Work required
Quote the records that follow in full, leaving the pictures out.

[Stored records]
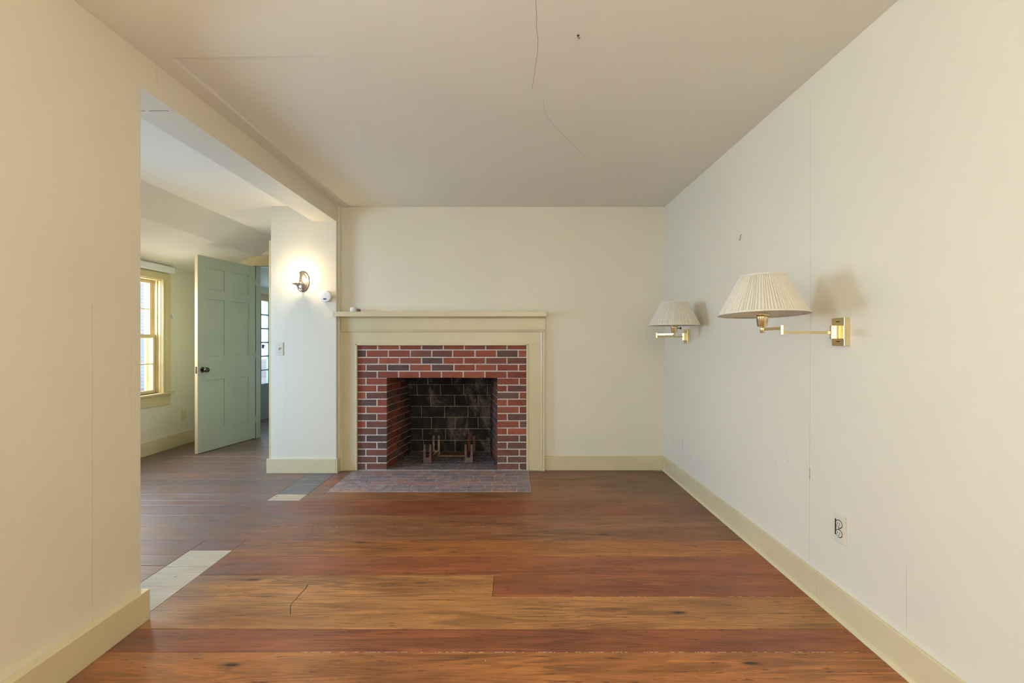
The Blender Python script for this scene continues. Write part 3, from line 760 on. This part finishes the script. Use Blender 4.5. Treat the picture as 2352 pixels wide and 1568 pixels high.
obj('cup', MB().lathe((cx, cz, 119.5), [(.6, 0), (1.8, .6), (2.2, 2), (4, 3.6), (9, 4.8), (12, 6.8), (12.4, 7.2), (11.4, 7), (6, 5.8), (5, 5.8), (5, 10.5), (4.6, 10.5), (4.4, 6)], 28), 'nickel', S, smooth=True)
obj('candle', MB().lathe((cx, cz, 125), [(2.6, 0), (2.6, 12), (2, 12.6)], 16), 'ivory', S, smooth=True)
obj('bulb', MB().lathe((cx, cz, 137.5), [(1.6, 0), (3.2, 4), (3.8, 7), (2.8, 12), (1.2, 17), (.01, 19.5)], 16), 'bulb', S, smooth=True)
mb = MB(); n = 48
for r, h, sc_ in ((4.8, 127, 0), (7.5, 130, 0), (9.5, 137, 0), (9.2, 146, 0), (8.8, 153, .2), (10.5, 160, .7), (14.5, 166, 1.2)):
    for i in range(n):
        a = 2*math.pi*i/n; mb.v.append(P(cx+r*math.cos(a), cz+r*math.sin(a), h + sc_*math.sin(a*9)))
for k in range(6):
    for i in range(n): j = (i+1) % n; mb.f.append((k*n+i, k*n+j, (k+1)*n+j, (k+1)*n+i))
obj('glass_chimney', mb, 'lampglass', S, smooth=True)
ld = bpy.data.lights.new('bulb_light', 'POINT'); ld.energy = 2.7; ld.color = (1.0, .80, .52); ld.shadow_soft_size = .02
lo = bpy.data.objects.new('bulb_light', ld); COL.objects.link(lo); lo.parent = S; lo.location = P(cx, cz, 147)-LOC[S]

# carbon monoxide alarm
A = empty('smoke_alarm', -417.5, 1055, 88); tag(A, 'round white alarm on the sconce wall beside the mantel', 'alarm')
obj('body', MB().lathe((-416.5, 1055, 101), [(12, 0), (12.6, -1), (12.6, -4), (13, -4.4), (13, -8), (12, -9.2), (9, -9.6), (0.01, -9.6)], 36, axis='Z'), 'white', A, smooth=True)
obj('display', B(-420.5, -413.5, 1045.1, 1045.6, 93.5, 96), 'black', A)
obj('indicator', B(-409.5, -406, 1045.1, 1045.6, 100.7, 101.5), 'seam', A)
obj('slot', B(-416.6, -416.2, 1045.1, 1045.6, 103, 106), 'seam', A)

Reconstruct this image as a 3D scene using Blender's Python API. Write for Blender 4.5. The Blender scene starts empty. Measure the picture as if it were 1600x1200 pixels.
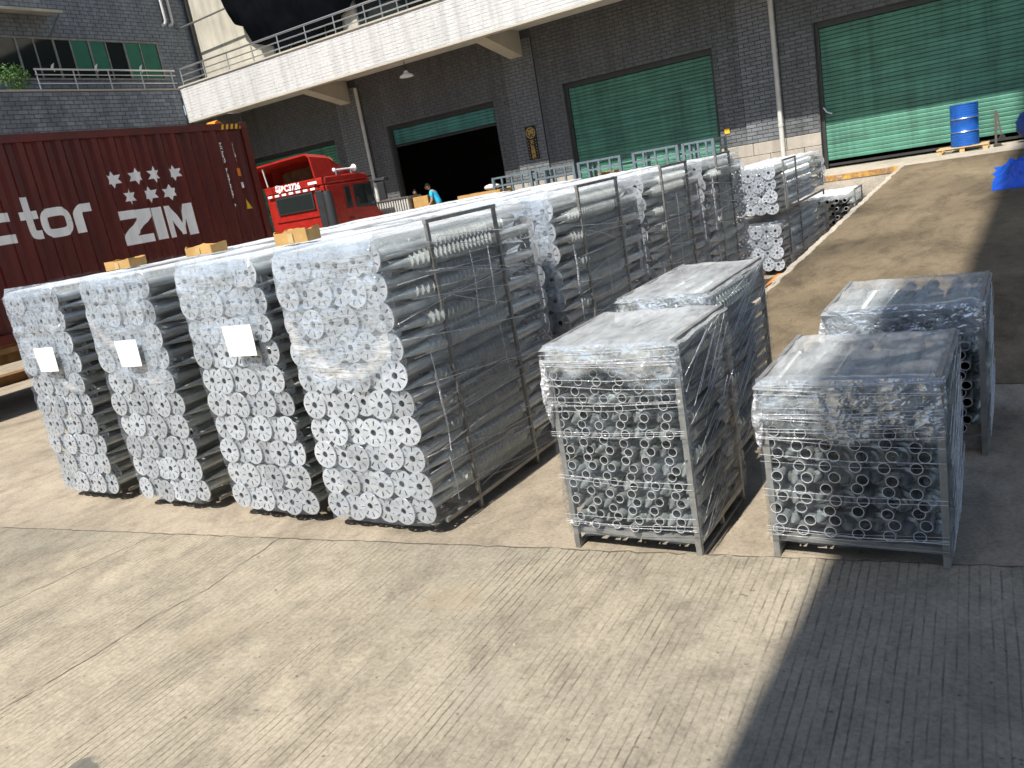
import bpy, bmesh, math, random
from mathutils import Vector, Matrix, Quaternion, noise as mnoise
R_ = math.radians
rnd = random.Random(7)
scene = bpy.context.scene
COL = scene.collection

# ------------------------------------------------------------------ camera, sky, sun, exposure
cam_d = bpy.data.cameras.new('camera'); cam = bpy.data.objects.new('camera', cam_d); COL.objects.link(cam)
cam_d.sensor_width = 36.0; cam_d.lens = 1270.07 / 1600 * 36; cam_d.clip_end = 2000; cam_d.clip_start = 0.05
cam.location = (0, 0, 2.35)
cam.rotation_euler = (Matrix.Rotation(R_(33.8978), 3, 'Z') @ Matrix.Rotation(R_(75.8231), 3, 'X') @ Matrix.Rotation(R_(-10.2471), 3, 'Z')).to_euler()
scene.camera = cam
SUN_EL = 56.0; SUN_DRIFT = 2.4
world = bpy.data.worlds.new('World'); scene.world = world; world.use_nodes = True
wn = world.node_tree.nodes; wl = world.node_tree.links
sky = wn.new('ShaderNodeTexSky'); sky.sky_type = 'NISHITA'; sky.sun_disc = False
sky.sun_elevation = R_(SUN_EL); sky.sun_rotation = R_(180 + SUN_DRIFT)
bg = wn['Background']; bg.inputs['Strength'].default_value = 0.088
wl.new(sky.outputs[0], bg.inputs['Color'])
sd = bpy.data.lights.new('sun', 'SUN'); sd.energy = 4.6; sd.angle = R_(0.53); sd.color = (1.0, 0.955, 0.88)
sun = bpy.data.objects.new('sun', sd); COL.objects.link(sun)
ce = math.cos(R_(SUN_EL))
sdir = Vector((math.sin(R_(SUN_DRIFT)) * ce, math.cos(R_(SUN_DRIFT)) * ce, -math.sin(R_(SUN_EL))))
sun.rotation_euler = sdir.to_track_quat('-Z', 'Y').to_euler(); sun.location = (0, -10, 30)
vs = scene.view_settings; vs.view_transform = 'Standard'; vs.look = 'None'; vs.exposure = 0.62; vs.gamma = 1.0
scene.cycles.use_denoising = True
scene.cycles.max_bounces = 5; scene.cycles.transparent_max_bounces = 16
scene.cycles.glossy_bounces = 2; scene.cycles.diffuse_bounces = 2; scene.cycles.transmission_bounces = 4
scene.cycles.use_adaptive_sampling = True; scene.cycles.adaptive_threshold = 0.02; scene.cycles.use_light_tree = False; scene.cycles.sample_clamp_indirect = 6; scene.cycles.caustics_reflective = False; scene.cycles.caustics_refractive = False

# ------------------------------------------------------------------ materials
def new_mat(name):
    m = bpy.data.materials.new(name); m.use_nodes = True
    return m, m.node_tree.nodes, m.node_tree.links, m.node_tree.nodes['Principled BSDF']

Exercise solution
The Blender Python script for this scene continues. Write part 3, from line 760 on. This part finishes the script. Use Blender 4.5. Treat the picture as 2352 pixels wide and 1568 pixels high.
obj('cup', MB().lathe((cx, cz, 119.5), [(.6, 0), (1.8, .6), (2.2, 2), (4, 3.6), (9, 4.8), (12, 6.8), (12.4, 7.2), (11.4, 7), (6, 5.8), (5, 5.8), (5, 10.5), (4.6, 10.5), (4.4, 6)], 28), 'nickel', S, smooth=True)
obj('candle', MB().lathe((cx, cz, 125), [(2.6, 0), (2.6, 12), (2, 12.6)], 16), 'ivory', S, smooth=True)
obj('bulb', MB().lathe((cx, cz, 137.5), [(1.6, 0), (3.2, 4), (3.8, 7), (2.8, 12), (1.2, 17), (.01, 19.5)], 16), 'bulb', S, smooth=True)
mb = MB(); n = 48
for r, h, sc_ in ((4.8, 127, 0), (7.5, 130, 0), (9.5, 137, 0), (9.2, 146, 0), (8.8, 153, .2), (10.5, 160, .7), (14.5, 166, 1.2)):
    for i in range(n):
        a = 2*math.pi*i/n; mb.v.append(P(cx+r*math.cos(a), cz+r*math.sin(a), h + sc_*math.sin(a*9)))
for k in range(6):
    for i in range(n): j = (i+1) % n; mb.f.append((k*n+i, k*n+j, (k+1)*n+j, (k+1)*n+i))
obj('glass_chimney', mb, 'lampglass', S, smooth=True)
ld = bpy.data.lights.new('bulb_light', 'POINT'); ld.energy = 2.7; ld.color = (1.0, .80, .52); ld.shadow_soft_size = .02
lo = bpy.data.objects.new('bulb_light', ld); COL.objects.link(lo); lo.parent = S; lo.location = P(cx, cz, 147)-LOC[S]

# carbon monoxide alarm
A = empty('smoke_alarm', -417.5, 1055, 88); tag(A, 'round white alarm on the sconce wall beside the mantel', 'alarm')
obj('body', MB().lathe((-416.5, 1055, 101), [(12, 0), (12.6, -1), (12.6, -4), (13, -4.4), (13, -8), (12, -9.2), (9, -9.6), (0.01, -9.6)], 36, axis='Z'), 'white', A, smooth=True)
obj('display', B(-420.5, -413.5, 1045.1, 1045.6, 93.5, 96), 'black', A)
obj('indicator', B(-409.5, -406, 1045.1, 1045.6, 100.7, 101.5), 'seam', A)
obj('slot', B(-416.6, -416.2, 1045.1, 1045.6, 103, 106), 'seam', A)

Reconstruct this image as a 3D scene using Blender's Python API. Write for Blender 4.5. The Blender scene starts empty. Measure the picture as if it were 1600x1200 pixels.
import bpy, bmesh, math, random
from mathutils import Vector, Matrix, Quaternion, noise as mnoise
R_ = math.radians
rnd = random.Random(7)
scene = bpy.context.scene
COL = scene.collection

# ------------------------------------------------------------------ camera, sky, sun, exposure
cam_d = bpy.data.cameras.new('camera'); cam = bpy.data.objects.new('camera', cam_d); COL.objects.link(cam)
cam_d.sensor_width = 36.0; cam_d.lens = 1270.07 / 1600 * 36; cam_d.clip_end = 2000; cam_d.clip_start = 0.05
cam.location = (0, 0, 2.35)
cam.rotation_euler = (Matrix.Rotation(R_(33.8978), 3, 'Z') @ Matrix.Rotation(R_(75.8231), 3, 'X') @ Matrix.Rotation(R_(-10.2471), 3, 'Z')).to_euler()
scene.camera = cam
SUN_EL = 56.0; SUN_DRIFT = 2.4
world = bpy.data.worlds.new('World'); scene.world = world; world.use_nodes = True
wn = world.node_tree.nodes; wl = world.node_tree.links
sky = wn.new('ShaderNodeTexSky'); sky.sky_type = 'NISHITA'; sky.sun_disc = False
sky.sun_elevation = R_(SUN_EL); sky.sun_rotation = R_(180 + SUN_DRIFT)
bg = wn['Background']; bg.inputs['Strength'].default_value = 0.088
wl.new(sky.outputs[0], bg.inputs['Color'])
sd = bpy.data.lights.new('sun', 'SUN'); sd.energy = 4.6; sd.angle = R_(0.53); sd.color = (1.0, 0.955, 0.88)
sun = bpy.data.objects.new('sun', sd); COL.objects.link(sun)
ce = math.cos(R_(SUN_EL))
sdir = Vector((math.sin(R_(SUN_DRIFT)) * ce, math.cos(R_(SUN_DRIFT)) * ce, -math.sin(R_(SUN_EL))))
sun.rotation_euler = sdir.to_track_quat('-Z', 'Y').to_euler(); sun.location = (0, -10, 30)
vs = scene.view_settings; vs.view_transform = 'Standard'; vs.look = 'None'; vs.exposure = 0.62; vs.gamma = 1.0
scene.cycles.use_denoising = True
scene.cycles.max_bounces = 5; scene.cycles.transparent_max_bounces = 16
scene.cycles.glossy_bounces = 2; scene.cycles.diffuse_bounces = 2; scene.cycles.transmission_bounces = 4
scene.cycles.use_adaptive_sampling = True; scene.cycles.adaptive_threshold = 0.02; scene.cycles.use_light_tree = False; scene.cycles.sample_clamp_indirect = 6; scene.cycles.caustics_reflective = False; scene.cycles.caustics_refractive = False

# ------------------------------------------------------------------ materials
def new_mat(name):
    m = bpy.data.materials.new(name); m.use_nodes = True
    return m, m.node_tree.nodes, m.node_tree.links, m.node_tree.nodes['Principled BSDF']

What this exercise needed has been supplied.